My friend Bartell Zachry Jr. was known throughout the world as a visionary executive in the engineering and construction industry. Here in Texas, he was also treasured as one of the most generous and committed supporters of San Antonio, and of his dear Texas A&M.

Bartell’s was a wise and trusted voice in our community whose leadership and advice was often sought. He marshaled the business community in support of broader opportunity throughout San Antonio and Texas.

He died at age 86 on Wednesday, surrounded by his wife, Mollie; his four children; and other family members. With his passing, San Antonio has lost someone whose impact on our community can be seen not just in the buildings he constructed and the jobs he created, but in the lives enriched by his charitable giving and volunteer work—including walking door-to-door to urge high school dropouts to return to class.

The Zachry and Straus families have been friends through the generations. And as I navigated my path from business and family life into public service, Bartell was a role model to me. I saw him as the very embodiment of a civic leader who committed himself to the advancement of his community, well beyond his own circle of friends and business associates.

Born in Laredo, Bartell served as a pilot in the U.S. Air Force. He then joined the H.B. Zachry Company, started by his father, H.B. “Pat” Zachry Sr., and privately held to this day. Within seven years, Bartell took over as president, and the company developed projects around the world, from U.S. embassies to power plants to highways, including many of those that Texans drive on today. As the Rivard Report noted this week, “The Zachry name became synonymous in San Antonio with the construction of the Hilton Palacio del Rio Hotel in a record 220 days in time for HemisFair ’68,” the landmark World’s Fair event that did wonders for tourism in our city. The Zachry Company now has more than 20,000 employees.
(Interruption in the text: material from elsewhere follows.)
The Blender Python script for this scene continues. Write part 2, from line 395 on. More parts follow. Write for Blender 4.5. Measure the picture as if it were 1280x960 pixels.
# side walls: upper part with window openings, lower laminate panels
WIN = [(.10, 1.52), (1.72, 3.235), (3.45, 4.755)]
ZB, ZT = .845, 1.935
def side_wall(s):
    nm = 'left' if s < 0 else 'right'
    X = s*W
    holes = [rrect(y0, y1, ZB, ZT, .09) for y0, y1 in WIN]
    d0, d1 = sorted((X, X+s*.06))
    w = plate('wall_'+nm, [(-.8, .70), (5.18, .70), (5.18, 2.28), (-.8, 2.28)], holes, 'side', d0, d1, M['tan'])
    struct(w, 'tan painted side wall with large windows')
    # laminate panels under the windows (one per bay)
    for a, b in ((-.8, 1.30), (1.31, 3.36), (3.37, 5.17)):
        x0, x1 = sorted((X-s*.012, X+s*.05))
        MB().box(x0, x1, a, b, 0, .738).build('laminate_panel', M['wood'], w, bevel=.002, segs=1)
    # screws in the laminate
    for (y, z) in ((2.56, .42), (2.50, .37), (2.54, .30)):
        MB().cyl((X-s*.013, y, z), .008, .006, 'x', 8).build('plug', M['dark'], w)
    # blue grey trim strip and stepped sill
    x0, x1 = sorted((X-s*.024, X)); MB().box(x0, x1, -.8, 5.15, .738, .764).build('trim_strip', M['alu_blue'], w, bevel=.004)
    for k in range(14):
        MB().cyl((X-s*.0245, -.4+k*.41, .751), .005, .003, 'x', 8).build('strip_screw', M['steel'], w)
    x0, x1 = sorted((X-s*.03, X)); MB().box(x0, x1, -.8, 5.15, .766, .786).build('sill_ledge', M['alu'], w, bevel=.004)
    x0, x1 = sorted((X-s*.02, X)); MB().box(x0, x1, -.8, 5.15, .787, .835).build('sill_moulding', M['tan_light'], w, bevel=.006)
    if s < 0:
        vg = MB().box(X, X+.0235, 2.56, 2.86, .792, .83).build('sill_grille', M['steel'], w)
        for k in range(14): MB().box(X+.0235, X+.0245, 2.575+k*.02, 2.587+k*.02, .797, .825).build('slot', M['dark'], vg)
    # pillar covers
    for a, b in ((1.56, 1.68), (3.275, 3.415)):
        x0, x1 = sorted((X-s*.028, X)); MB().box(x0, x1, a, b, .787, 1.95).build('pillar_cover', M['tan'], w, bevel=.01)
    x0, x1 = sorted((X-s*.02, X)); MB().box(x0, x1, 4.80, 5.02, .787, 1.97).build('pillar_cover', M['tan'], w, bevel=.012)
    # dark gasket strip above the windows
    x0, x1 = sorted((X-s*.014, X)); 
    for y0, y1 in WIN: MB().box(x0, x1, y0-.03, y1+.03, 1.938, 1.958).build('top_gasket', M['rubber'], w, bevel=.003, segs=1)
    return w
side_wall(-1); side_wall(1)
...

Once named Engineer of the Year by the American Society of Civil Engineers, Bartell was recognized globally for his achievements in his field. But that’s not how he defined success. Rather, he aimed to provide a quality product, to employ good people, and to help them provide for their families with enough left over to support community needs. Collecting material possessions or gaining political influence was never his goal.

He even brought an engineer’s analytical mind-set to family life; if a grandchild asked him to help build a backyard fort, he’d whip up an estimate, a materials analysis, and safety protocols. Bartell also abided by the maxim to eat dessert first, often to the amusement of those seated next to him at galas and events.

Bartell believed in the value of public education, knowing that Texas’s public schools would produce most of the state’s leaders in politics, business, the arts, and other fields. He led the Board of Trustees of the Alamo Heights school district and worked with other giants of the San Antonio business community, such as Charles Butt and Tom Frost, to provide community support for San Antonio ISD, one of the city’s neediest districts. He led former Mayor Phil Hardberger’s pre-K-through-college education initiative to urge collaboration across the city’s many educational institutions. And perhaps his greatest impact was at his Texas A&M University, where the civil engineering building bears the Zachry name.

Once, he felt compelled to offer a stern correction when a Zachry company employee suggested that a Texas A&M graduate was an Aggie. “Let me make something clear: Once an Aggie, always an Aggie,” Bartell said.

I would hear from Bartell from time to time during my service as his state representative and as speaker of the Texas House. He was always so diplomatic that sometimes I had to reflect for a while after our conversations to discern what he was trying, and was perhaps too polite, to tell me.

His was a generation of business leaders who believed that those who succeeded in the private sector had a responsibility to quietly guide and support the expansion of opportunity for the entire community. He did not seek media acclaim, but he knew that growing his company into a commercial titan was not enough. His community depended on him, and he never let it down. Through the decades, one weighty decision after another in San Antonio included consideration of this question: “What does Bartell think?”

Even in his passing, it is a question that should continue to guide us.

Joe Straus represented San Antonio in the Texas House of Representatives for fourteen years, serving as speaker of the House from 2009 to 2019.